Let me give an example. The report firmly said that an executive body should immediately be formed to implement the commission’s recommendations. At the very beginning, it was thought that that would happen, but it did not; instead, we have an advisory body, which of course is much less expensive—and much less committed. An explanation of why that recommendation was not accepted and carried out is due. It has been a feature of this long story that, when one has asked questions about the commission’s conclusions, it has been very difficult if not impossible to get answers.

The other thing that should be carefully thought through is the complexity, thoroughness and ambition of the commission’s conclusions. It went all over the world, and it definitely wanted to see this country come up alongside the leading exponents of Holocaust memorial and study. It is not easy for us to argue that we have succeeded in doing that. For example, the bar set by the commission for the characteristics of the memorial and of the world-class learning centre was pretty high, and I do not think we can in any way argue that we have reached it. We have accepted some sort of compromise.

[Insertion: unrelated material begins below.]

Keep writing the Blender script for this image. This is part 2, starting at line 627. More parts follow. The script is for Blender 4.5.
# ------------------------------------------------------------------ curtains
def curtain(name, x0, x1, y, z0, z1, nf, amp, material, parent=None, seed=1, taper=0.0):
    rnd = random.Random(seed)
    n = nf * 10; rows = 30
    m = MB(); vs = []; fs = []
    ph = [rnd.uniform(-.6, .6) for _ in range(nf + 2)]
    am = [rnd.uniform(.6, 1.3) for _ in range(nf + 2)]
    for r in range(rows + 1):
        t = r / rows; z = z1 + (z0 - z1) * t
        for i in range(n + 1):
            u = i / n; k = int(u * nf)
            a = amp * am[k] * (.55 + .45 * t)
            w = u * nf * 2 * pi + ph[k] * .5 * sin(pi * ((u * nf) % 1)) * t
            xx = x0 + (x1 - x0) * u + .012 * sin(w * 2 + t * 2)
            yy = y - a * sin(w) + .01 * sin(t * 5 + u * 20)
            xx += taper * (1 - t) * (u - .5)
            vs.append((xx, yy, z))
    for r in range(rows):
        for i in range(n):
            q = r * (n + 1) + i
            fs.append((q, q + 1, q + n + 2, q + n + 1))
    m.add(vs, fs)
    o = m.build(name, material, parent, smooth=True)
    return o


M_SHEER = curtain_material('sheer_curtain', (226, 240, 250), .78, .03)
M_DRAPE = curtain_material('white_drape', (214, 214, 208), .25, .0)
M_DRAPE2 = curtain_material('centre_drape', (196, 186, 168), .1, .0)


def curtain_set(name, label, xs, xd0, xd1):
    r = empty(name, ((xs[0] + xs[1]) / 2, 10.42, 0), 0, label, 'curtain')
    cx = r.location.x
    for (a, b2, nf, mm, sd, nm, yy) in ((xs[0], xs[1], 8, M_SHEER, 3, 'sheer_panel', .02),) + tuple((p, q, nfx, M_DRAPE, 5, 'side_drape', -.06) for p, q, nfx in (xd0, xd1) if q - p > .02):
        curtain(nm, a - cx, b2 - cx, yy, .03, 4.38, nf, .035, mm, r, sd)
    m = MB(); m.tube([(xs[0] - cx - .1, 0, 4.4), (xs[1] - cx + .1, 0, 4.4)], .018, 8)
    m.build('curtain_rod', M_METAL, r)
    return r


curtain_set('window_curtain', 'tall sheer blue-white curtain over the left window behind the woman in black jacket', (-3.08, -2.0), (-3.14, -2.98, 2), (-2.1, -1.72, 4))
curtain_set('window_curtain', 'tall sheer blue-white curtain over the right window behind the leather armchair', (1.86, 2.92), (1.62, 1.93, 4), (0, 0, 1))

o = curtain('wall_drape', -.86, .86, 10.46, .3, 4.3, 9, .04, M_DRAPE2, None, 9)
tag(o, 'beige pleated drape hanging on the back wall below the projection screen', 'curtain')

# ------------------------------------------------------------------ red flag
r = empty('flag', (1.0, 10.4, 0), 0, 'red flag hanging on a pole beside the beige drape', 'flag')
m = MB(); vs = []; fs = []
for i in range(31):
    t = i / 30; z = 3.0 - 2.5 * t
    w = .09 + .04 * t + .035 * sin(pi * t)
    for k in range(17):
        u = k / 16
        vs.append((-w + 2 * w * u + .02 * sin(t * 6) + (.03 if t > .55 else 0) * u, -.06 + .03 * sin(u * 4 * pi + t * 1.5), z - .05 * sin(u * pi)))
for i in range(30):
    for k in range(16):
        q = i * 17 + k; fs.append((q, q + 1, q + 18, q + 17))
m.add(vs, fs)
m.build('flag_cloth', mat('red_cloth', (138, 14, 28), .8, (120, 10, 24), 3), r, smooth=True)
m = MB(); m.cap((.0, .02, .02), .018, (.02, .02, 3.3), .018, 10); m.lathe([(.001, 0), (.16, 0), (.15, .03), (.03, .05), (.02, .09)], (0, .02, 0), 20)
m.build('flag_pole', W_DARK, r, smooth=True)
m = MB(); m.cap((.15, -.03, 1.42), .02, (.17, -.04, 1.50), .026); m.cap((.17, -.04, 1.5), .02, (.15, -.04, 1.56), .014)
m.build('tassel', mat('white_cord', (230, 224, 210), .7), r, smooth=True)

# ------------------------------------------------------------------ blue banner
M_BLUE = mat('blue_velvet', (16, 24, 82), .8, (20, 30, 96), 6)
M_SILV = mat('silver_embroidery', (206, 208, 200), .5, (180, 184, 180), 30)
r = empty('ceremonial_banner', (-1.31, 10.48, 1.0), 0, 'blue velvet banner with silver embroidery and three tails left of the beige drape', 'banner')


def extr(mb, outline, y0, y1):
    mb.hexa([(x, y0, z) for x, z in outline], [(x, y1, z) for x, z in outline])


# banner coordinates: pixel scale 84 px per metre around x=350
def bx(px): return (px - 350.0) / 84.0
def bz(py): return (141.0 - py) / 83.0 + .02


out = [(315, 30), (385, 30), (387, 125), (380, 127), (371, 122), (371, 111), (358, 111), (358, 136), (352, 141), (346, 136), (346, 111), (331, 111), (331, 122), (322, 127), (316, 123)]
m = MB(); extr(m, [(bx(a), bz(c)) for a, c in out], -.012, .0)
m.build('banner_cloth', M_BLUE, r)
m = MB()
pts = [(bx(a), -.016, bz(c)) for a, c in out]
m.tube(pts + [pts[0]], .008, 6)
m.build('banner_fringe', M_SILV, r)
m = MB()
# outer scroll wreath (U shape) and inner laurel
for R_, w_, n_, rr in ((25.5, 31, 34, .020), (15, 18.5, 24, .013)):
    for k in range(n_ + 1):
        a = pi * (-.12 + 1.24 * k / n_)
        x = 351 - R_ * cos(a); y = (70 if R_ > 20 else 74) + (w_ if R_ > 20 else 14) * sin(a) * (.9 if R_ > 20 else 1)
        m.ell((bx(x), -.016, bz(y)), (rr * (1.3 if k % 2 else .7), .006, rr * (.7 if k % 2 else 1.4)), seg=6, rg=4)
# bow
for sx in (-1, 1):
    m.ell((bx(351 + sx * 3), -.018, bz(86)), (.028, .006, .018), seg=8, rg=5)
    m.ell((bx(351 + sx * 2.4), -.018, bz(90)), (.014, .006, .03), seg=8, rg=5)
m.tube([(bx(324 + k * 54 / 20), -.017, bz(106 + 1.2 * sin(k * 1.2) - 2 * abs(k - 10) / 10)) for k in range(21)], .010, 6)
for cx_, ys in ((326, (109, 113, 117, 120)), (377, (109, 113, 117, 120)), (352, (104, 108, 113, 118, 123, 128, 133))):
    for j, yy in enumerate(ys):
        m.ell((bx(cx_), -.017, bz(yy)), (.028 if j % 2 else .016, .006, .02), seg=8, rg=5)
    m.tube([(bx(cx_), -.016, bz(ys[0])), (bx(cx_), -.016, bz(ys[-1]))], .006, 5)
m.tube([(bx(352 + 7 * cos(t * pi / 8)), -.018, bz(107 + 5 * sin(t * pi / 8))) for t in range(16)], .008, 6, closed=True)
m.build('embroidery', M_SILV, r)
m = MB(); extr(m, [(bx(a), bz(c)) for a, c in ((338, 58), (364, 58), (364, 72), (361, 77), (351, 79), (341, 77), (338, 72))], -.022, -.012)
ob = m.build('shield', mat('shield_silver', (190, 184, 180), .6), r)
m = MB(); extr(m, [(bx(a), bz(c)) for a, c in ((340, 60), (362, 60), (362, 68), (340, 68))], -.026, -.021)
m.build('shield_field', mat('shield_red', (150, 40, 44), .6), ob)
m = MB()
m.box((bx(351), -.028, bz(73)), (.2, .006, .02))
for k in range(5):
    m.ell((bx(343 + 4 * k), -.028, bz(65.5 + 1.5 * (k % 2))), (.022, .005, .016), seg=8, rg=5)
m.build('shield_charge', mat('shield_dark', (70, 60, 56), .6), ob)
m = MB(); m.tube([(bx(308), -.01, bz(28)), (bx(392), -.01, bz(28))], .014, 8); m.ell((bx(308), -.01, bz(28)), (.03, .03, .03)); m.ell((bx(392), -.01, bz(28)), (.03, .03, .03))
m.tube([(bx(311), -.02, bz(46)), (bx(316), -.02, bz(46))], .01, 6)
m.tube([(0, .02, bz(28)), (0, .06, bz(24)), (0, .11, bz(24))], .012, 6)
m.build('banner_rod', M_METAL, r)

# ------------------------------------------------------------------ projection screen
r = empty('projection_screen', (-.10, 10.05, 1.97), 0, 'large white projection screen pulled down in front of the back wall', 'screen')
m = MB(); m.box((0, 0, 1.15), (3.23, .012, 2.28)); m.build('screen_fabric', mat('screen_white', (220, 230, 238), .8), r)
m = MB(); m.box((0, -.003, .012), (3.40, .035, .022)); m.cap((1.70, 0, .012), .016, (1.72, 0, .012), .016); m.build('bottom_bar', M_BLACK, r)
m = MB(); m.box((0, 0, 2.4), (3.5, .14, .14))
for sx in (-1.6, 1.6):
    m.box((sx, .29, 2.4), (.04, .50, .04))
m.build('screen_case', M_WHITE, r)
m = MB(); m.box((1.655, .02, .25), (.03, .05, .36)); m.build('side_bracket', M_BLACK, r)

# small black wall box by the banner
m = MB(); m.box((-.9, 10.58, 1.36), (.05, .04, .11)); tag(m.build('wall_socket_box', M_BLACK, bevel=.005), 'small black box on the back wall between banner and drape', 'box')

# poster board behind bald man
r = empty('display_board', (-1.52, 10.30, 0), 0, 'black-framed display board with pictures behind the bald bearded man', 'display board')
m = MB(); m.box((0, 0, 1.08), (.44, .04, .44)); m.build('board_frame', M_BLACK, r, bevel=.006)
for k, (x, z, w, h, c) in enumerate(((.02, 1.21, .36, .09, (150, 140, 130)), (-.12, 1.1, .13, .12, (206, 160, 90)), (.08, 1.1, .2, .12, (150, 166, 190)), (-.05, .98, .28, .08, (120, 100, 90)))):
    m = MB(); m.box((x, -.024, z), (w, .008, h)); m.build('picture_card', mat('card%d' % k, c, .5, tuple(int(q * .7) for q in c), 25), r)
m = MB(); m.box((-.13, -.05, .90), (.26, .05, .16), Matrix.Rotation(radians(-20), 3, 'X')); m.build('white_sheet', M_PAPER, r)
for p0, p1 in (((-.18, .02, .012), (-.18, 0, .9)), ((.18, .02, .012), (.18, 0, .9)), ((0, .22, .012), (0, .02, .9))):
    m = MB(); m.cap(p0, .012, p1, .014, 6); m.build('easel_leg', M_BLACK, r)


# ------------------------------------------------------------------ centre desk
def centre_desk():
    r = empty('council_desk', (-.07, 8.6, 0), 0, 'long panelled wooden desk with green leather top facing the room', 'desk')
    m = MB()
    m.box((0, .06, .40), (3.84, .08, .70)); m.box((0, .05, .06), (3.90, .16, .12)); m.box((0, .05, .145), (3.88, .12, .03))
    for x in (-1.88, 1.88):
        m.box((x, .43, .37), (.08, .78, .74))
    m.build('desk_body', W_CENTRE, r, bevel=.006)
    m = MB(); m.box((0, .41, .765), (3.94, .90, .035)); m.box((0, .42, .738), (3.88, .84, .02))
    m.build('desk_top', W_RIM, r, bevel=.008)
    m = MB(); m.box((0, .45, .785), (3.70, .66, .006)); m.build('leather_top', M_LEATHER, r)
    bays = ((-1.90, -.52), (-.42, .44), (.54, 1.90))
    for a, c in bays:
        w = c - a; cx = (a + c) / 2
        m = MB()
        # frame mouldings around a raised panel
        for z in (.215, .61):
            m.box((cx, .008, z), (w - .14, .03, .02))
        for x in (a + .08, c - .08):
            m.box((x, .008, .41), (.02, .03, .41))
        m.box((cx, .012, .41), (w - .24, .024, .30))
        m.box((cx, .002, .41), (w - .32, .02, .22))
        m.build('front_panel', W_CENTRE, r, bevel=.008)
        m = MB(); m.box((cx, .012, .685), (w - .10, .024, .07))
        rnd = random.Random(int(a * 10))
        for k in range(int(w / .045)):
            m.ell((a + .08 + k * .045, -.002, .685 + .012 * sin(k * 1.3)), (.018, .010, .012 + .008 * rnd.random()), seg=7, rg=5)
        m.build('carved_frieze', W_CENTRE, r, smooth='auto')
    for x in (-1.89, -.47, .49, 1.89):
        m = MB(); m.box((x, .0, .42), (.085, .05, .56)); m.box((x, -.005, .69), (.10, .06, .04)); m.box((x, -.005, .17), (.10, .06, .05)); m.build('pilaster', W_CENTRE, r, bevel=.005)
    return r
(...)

I would very much like the Minister to look into the effect of the £50 million, which was the only funding promise given when the commission reported. If you think about the report’s implications and implementation, and take account of the fact that the commission did not consider or, at least, report on the expected costs of its proposal, you will conclude that matching the commission’s recommendation of £50 million—or, indeed, £75 million, or £75 million plus the promise of another £25 million from philanthropic sources—was very difficult. It was an enormous stretch. Throughout the period, we have been facing compromise.

I shall give two examples. First, it was freely said when Victoria Tower Gardens was chosen that one reason was that it would come free. It was also said—and it is there for us to see—that there was no hope of having a separate memorial and learning centre in association with a campus. If you read what the commission said it wanted to see, you will see that it was way beyond anything we are being offered now. So I urge the Minister to think through the situation with some care, because I truly fear that, if the present proposals are carried through, in the longer term they are likely to fail.